Signalons que l’Université de Montréal lui décerne deux prix en 2014: le Prix de l’employé vivant avec une déficience et le Prix du Recteur, catégorie « Inspiration ». Ce dernier récompense une personne considérée comme un modèle en raison de ses qualités personnelles et de ses compétences professionnelles.
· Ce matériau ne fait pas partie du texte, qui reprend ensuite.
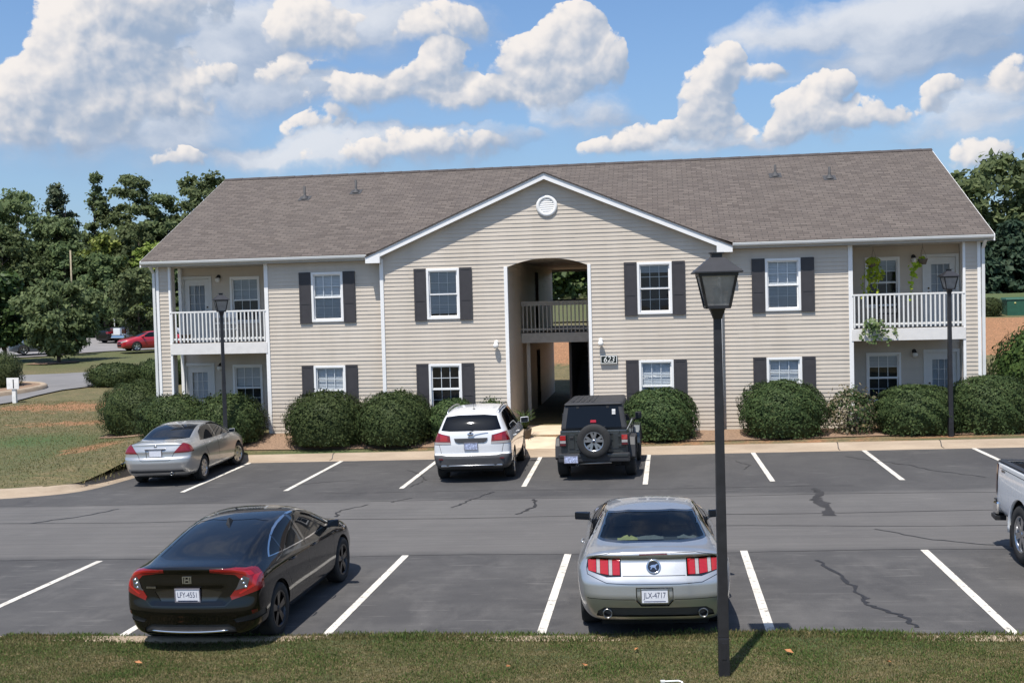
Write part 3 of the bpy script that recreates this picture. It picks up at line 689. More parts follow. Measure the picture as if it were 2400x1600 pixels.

Spécialiste en réadaptation
Anne a pris très tôt l’habitude de cumuler deux fonctions. Elle enseigne et est aussi, forte de son diplôme obtenu à l’École d’optométrie, spécialiste en réadaptation en déficience visuelle au Centre de réadaptation MAB/Mackay de Montréal. Chargée de l’enseignement du braille et de l’informatique adaptée, elle y travaille deux jours par semaine jusqu’en septembre 2014, après quoi elle se limite à l’enseignement. Cela lui donne plus de temps à passer avec la femme, Française d’origine, qui partage sa vie depuis maintenant une dizaine d’années.
Une vie sur la scène
Anne, qui se dit solitaire sans être timide, a passé une bonne partie de sa vie en public, des lointains terrains de tennis jusqu’aux salles de classe, en passant par l’ASAM et Handidactis. Imaginons une comédienne qui, après avoir offert le meilleur d’elle-même sur scène, apprécie d’autant la solitude de sa loge. Si on lui ouvre la porte, Anne donne tout ce qu’elle a: « Je suis un bon soldat », déclare-t-elle deux fois dans l’entrevue.
Sa vie, elle insiste là-dessus, c’est le travail, un univers où elle se sent parfaitement à l’aise. Au fil des ans, elle a appris à se connaître, à s’accepter telle qu’elle est et surtout à se respecter.